-- start of MATERIAL PROVIDED --
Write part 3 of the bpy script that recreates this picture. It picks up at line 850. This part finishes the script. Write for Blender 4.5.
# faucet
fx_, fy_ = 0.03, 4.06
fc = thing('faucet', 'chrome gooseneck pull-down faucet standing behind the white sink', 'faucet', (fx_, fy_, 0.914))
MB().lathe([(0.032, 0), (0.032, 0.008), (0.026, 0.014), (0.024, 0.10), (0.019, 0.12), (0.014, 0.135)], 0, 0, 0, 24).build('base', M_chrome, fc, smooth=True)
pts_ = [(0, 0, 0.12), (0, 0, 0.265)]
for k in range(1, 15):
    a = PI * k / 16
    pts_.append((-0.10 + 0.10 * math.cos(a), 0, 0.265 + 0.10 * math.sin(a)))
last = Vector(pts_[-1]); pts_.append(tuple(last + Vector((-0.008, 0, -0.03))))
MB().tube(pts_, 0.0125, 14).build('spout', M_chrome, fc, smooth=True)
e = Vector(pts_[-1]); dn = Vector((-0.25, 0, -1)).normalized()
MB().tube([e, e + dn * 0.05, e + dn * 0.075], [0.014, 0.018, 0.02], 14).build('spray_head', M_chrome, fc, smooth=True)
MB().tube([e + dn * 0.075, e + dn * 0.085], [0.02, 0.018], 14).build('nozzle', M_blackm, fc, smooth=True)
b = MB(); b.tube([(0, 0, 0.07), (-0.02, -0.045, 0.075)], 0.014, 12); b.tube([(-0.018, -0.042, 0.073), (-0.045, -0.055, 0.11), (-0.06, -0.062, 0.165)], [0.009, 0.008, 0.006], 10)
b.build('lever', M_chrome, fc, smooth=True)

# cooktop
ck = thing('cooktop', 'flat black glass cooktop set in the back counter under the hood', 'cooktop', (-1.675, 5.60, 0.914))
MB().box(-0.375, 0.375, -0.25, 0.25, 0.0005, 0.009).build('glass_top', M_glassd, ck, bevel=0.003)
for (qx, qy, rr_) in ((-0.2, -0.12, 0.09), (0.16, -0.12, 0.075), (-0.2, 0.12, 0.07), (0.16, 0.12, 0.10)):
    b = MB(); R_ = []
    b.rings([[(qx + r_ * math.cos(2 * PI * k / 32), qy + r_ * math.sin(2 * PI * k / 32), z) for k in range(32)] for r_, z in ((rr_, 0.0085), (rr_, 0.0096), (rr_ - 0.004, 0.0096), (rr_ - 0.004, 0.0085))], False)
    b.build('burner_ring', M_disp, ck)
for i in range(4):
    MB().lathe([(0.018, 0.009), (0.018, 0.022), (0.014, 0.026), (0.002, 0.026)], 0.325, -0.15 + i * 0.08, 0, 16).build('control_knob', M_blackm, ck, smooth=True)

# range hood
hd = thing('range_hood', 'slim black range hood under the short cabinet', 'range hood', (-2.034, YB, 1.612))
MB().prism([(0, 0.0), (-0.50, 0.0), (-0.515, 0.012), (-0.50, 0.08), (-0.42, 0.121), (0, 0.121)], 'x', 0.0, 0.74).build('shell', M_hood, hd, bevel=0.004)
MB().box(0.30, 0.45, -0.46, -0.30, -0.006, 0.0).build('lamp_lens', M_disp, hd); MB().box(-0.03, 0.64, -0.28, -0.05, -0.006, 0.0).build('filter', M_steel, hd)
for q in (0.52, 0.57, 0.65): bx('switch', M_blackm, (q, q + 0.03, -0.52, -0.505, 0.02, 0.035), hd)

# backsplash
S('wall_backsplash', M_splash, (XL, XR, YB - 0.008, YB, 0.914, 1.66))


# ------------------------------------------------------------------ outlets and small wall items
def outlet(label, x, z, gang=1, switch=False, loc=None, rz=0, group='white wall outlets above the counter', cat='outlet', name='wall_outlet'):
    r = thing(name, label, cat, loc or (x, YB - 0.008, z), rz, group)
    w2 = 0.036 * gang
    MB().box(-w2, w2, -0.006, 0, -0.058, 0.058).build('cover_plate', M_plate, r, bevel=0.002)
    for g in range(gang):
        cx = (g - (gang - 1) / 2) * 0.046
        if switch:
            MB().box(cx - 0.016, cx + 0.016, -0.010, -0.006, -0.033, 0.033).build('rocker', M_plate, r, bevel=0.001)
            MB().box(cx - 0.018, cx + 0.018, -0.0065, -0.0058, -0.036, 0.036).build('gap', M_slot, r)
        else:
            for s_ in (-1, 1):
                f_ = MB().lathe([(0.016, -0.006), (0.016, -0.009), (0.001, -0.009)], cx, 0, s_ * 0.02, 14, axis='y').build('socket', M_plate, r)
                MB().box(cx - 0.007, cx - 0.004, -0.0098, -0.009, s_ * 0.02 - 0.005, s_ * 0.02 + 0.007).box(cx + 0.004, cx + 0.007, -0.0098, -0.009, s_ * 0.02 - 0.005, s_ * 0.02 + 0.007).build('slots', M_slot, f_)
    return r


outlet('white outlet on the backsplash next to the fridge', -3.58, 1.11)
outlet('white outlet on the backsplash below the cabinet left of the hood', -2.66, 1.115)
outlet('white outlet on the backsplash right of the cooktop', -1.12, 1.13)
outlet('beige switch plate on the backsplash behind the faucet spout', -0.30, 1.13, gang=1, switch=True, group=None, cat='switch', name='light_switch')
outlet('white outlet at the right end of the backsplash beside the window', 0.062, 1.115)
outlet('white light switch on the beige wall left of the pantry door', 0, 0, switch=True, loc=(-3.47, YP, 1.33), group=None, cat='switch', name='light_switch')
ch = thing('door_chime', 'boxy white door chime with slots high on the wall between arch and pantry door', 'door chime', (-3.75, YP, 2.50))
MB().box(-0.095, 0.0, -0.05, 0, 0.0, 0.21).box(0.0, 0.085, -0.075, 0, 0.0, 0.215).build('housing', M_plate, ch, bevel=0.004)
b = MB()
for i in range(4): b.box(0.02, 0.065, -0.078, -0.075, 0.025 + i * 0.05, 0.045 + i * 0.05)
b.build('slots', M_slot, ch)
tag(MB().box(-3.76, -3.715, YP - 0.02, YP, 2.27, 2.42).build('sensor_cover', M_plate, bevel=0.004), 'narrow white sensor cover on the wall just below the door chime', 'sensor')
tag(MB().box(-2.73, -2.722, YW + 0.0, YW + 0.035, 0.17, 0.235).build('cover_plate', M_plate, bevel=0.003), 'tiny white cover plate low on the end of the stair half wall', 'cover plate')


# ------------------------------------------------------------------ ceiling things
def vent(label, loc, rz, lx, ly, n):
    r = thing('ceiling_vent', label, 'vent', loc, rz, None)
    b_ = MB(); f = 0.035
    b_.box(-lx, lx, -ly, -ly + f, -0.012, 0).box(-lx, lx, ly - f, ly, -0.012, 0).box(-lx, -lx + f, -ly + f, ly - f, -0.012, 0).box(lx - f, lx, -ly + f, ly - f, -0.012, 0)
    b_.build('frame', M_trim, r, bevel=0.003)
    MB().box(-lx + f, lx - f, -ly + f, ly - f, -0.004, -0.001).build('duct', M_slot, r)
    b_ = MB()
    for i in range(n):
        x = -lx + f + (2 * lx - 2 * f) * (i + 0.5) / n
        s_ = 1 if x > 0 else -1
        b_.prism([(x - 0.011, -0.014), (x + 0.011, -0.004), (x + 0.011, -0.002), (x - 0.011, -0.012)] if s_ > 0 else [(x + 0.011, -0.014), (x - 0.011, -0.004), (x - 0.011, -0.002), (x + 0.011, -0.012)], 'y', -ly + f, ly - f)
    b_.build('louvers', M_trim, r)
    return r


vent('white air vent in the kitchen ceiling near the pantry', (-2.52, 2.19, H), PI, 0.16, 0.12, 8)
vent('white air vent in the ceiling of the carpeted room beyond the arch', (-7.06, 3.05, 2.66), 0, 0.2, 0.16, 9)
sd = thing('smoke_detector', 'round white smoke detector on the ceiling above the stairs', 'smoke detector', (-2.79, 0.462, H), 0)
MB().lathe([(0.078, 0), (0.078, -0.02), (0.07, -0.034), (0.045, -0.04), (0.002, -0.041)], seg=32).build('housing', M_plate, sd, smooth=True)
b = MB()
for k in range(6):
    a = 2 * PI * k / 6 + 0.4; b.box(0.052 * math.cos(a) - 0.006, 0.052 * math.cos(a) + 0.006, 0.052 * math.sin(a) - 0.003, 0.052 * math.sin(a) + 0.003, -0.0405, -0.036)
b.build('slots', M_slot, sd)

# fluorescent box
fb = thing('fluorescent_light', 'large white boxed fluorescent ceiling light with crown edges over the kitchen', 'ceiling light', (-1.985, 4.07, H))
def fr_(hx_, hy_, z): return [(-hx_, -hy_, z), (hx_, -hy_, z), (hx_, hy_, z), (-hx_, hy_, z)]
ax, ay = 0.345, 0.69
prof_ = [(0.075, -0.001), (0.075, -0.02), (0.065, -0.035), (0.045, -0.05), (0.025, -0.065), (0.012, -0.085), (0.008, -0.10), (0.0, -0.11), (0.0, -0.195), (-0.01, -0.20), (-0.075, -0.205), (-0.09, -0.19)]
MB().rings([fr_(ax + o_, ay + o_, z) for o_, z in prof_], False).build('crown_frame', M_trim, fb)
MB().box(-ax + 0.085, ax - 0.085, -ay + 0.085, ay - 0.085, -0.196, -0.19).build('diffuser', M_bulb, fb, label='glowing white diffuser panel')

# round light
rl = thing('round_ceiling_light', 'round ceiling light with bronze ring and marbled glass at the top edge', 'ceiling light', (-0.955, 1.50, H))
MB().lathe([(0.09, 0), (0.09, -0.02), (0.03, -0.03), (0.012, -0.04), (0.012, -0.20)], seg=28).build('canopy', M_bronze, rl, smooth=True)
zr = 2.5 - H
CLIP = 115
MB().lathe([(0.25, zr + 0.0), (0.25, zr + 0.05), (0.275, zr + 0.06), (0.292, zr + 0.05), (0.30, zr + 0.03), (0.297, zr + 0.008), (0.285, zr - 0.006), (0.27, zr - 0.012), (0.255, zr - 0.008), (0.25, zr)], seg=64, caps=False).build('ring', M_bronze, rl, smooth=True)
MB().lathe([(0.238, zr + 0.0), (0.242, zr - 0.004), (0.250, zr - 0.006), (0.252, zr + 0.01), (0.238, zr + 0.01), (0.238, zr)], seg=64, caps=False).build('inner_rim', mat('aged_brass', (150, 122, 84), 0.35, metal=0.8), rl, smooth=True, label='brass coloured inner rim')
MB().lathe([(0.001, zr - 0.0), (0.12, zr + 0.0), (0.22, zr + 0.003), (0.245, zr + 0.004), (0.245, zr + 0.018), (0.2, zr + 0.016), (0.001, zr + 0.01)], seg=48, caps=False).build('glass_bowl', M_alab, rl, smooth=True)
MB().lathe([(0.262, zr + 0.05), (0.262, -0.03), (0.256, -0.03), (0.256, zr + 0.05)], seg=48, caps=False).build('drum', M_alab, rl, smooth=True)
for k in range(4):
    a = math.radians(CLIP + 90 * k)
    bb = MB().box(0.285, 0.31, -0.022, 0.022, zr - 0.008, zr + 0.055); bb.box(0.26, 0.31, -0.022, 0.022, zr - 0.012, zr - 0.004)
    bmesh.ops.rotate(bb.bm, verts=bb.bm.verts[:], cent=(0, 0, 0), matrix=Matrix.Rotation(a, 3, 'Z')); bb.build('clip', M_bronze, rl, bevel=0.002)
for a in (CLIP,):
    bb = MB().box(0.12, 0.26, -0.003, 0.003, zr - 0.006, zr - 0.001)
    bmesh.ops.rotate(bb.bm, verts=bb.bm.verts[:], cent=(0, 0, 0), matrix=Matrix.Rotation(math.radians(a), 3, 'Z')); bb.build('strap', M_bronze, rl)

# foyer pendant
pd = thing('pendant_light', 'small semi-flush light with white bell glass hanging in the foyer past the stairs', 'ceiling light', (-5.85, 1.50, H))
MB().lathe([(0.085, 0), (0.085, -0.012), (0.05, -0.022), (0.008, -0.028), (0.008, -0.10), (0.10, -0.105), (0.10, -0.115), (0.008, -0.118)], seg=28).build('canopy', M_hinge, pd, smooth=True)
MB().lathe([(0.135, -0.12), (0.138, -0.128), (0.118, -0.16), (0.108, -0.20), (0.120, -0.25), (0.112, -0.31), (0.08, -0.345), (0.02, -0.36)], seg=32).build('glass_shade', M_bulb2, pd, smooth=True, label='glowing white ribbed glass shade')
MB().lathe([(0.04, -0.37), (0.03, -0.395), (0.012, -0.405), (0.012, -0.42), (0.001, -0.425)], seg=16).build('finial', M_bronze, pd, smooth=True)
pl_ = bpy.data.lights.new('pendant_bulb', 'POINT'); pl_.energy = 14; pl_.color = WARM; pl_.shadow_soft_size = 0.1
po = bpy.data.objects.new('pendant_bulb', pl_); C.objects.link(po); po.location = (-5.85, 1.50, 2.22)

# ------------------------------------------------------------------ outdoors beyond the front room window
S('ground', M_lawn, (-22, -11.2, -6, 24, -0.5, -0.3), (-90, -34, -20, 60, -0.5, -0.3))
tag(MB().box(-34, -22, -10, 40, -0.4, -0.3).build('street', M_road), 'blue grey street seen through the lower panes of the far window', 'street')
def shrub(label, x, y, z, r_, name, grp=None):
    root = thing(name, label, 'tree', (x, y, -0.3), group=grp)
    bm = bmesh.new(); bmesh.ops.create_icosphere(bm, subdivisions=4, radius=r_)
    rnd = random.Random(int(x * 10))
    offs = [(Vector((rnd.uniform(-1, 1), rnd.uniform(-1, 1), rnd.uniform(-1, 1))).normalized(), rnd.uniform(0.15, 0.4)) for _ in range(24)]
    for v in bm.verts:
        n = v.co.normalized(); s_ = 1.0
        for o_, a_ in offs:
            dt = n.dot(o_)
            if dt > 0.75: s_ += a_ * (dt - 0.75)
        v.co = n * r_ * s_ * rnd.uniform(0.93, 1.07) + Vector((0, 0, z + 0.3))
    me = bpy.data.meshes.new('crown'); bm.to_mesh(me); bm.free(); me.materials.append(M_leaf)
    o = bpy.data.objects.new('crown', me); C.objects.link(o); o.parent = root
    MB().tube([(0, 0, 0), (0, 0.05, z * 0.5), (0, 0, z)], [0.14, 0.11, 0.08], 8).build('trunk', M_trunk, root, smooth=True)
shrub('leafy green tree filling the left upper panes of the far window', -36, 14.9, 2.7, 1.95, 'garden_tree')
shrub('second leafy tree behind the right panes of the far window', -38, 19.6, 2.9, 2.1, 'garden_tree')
-- end of MATERIAL PROVIDED --
**WORK TO BE COMPLETED:** Return exactly the opening lines of the listing above, ending with the line that has "b.build('lever', M_chrome, fc, smooth=True)".

**OUTPUT:**
Write part 3 of the bpy script that recreates this picture. It picks up at line 850. This part finishes the script. Write for Blender 4.5.
# faucet
fx_, fy_ = 0.03, 4.06
fc = thing('faucet', 'chrome gooseneck pull-down faucet standing behind the white sink', 'faucet', (fx_, fy_, 0.914))
MB().lathe([(0.032, 0), (0.032, 0.008), (0.026, 0.014), (0.024, 0.10), (0.019, 0.12), (0.014, 0.135)], 0, 0, 0, 24).build('base', M_chrome, fc, smooth=True)
pts_ = [(0, 0, 0.12), (0, 0, 0.265)]
for k in range(1, 15):
    a = PI * k / 16
    pts_.append((-0.10 + 0.10 * math.cos(a), 0, 0.265 + 0.10 * math.sin(a)))
last = Vector(pts_[-1]); pts_.append(tuple(last + Vector((-0.008, 0, -0.03))))
MB().tube(pts_, 0.0125, 14).build('spout', M_chrome, fc, smooth=True)
e = Vector(pts_[-1]); dn = Vector((-0.25, 0, -1)).normalized()
MB().tube([e, e + dn * 0.05, e + dn * 0.075], [0.014, 0.018, 0.02], 14).build('spray_head', M_chrome, fc, smooth=True)
MB().tube([e + dn * 0.075, e + dn * 0.085], [0.02, 0.018], 14).build('nozzle', M_blackm, fc, smooth=True)
b = MB(); b.tube([(0, 0, 0.07), (-0.02, -0.045, 0.075)], 0.014, 12); b.tube([(-0.018, -0.042, 0.073), (-0.045, -0.055, 0.11), (-0.06, -0.062, 0.165)], [0.009, 0.008, 0.006], 10)
b.build('lever', M_chrome, fc, smooth=True)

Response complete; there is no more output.